SiyasetMisyonere tehdit

Misyonere tehdit

27.08.2008 - 01:18 | Son Güncellenme:

Alman Haber Ajansı (DPA), Diyarbakır’da çalışan ABD’li misyoner Jeremiah Mattix’in bıçakla tehdit edildiğini ve kilisedeki İncil’in yakıldığını bildirdi

Misyonere tehdit

Türkiye’de misyonerlik faaliyetinde bulunan Hıristiyanların, tehdit altında olduğu ileri sürüldü. Alman Haber Ajansı’nın (DPA) haberinde, Malatya’da 2’si Türk vatandaşı 3 Hıristiyanın işkenceyle öldürüldüğü hatırlatılarak, Diyarbakır’da misyonerlik yapan ABD vatandaşı Jeremiah Mattix’in de bıçakla tehdit edildiği ve kilisesindeki İncil’in yakıldığı bildirildi.

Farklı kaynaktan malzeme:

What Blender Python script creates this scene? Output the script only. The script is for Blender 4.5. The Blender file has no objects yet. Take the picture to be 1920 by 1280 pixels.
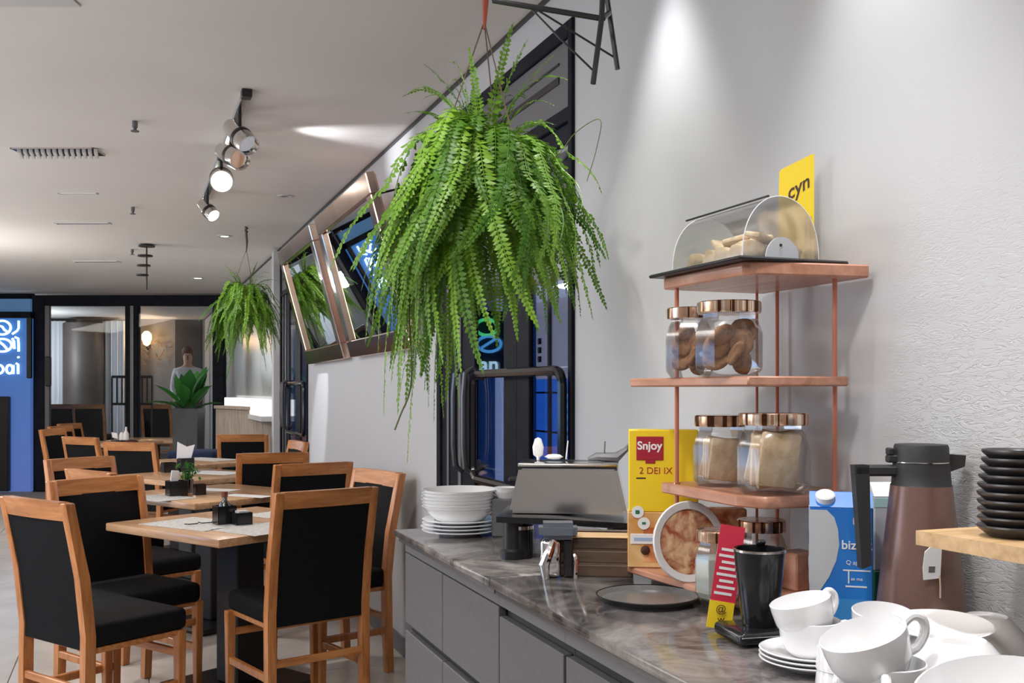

Haberde, Mattix’in Diyarbakır’ın Protestan cemaatindeki çalışmalarıyla 70 Müslüman’ı vaftiz ettiği belirtildi. 

‘Gizlice geliyorlar’

Her ay bölge halkına 250 İncil hediye ettiklerini ve cemaat olarak zor bir bölgede çaba gösterdiklerini belirten Mattix,  sık sık tepki ve müdahalelerle karşılaştıklarını belirtti. Bolivya asıllı ABD vatandaşı Mattix, “Biz Müslümanlara yeni bir anayurt sunuyoruz” sözleriyle çalışmalarını savundu. “Aile içinde büyük baskı olduğundan çok sayıda kişi bize gizlice geliyor” diyen Mattix, bazı “yeni Hıristiyanların” da aileleri için “utanç oldukları” gerekçesiyle ölüm tehdidi aldıklarını anlattı.
Mattix, “Bazı Müslümanlar İslam’ın katı kurallarından sıkıldıkları ve Hıristiyanlığı daha insani gördükleri için bize geliyor. Kuran onları ikna etmiyor” görüşünü dile getirdi.

‘Atak olmanın anlamı yok’

Haberde, merkezi Almanya’nın Frankfurt kentinde bulunan Uluslararası İnsan Hakları Derneği’nin, din uzmanı Walter Flick’in görüşlerine de yer verildi. Flick, Türk halkının hassasiyetleri nedeniyle misyonerlik faaliyetlerinin, “Maüslümanları taciz edecek şekilde yapılmaması gerektiği” uyarısında bulundu.
“Türkiye’de din özgürlüğü sadece kâğıt üzerinde. İlke olarak Hıristiyan misyonerliği ve din değiştirmek de yasak değil” diyen Flick, sözlerini şöyle sürdürdü: “Misyonerlik faaliyetleri, 2006’da Trabzon’da rahip Andrea Santoro ve 2007 yılı nisanında Malatya’da 3 Protestan Hıristiyan’ın acımasızca öldürülmelerinde görüleceği gibi, Türkiye’de tehdit ve ele geçirme girişimi olarak algılanıyor. Bu nedenle atak biçimde ortaya çıkıp, halka açık yerlerde İncil dağıtmak da pek anlamlı değil.”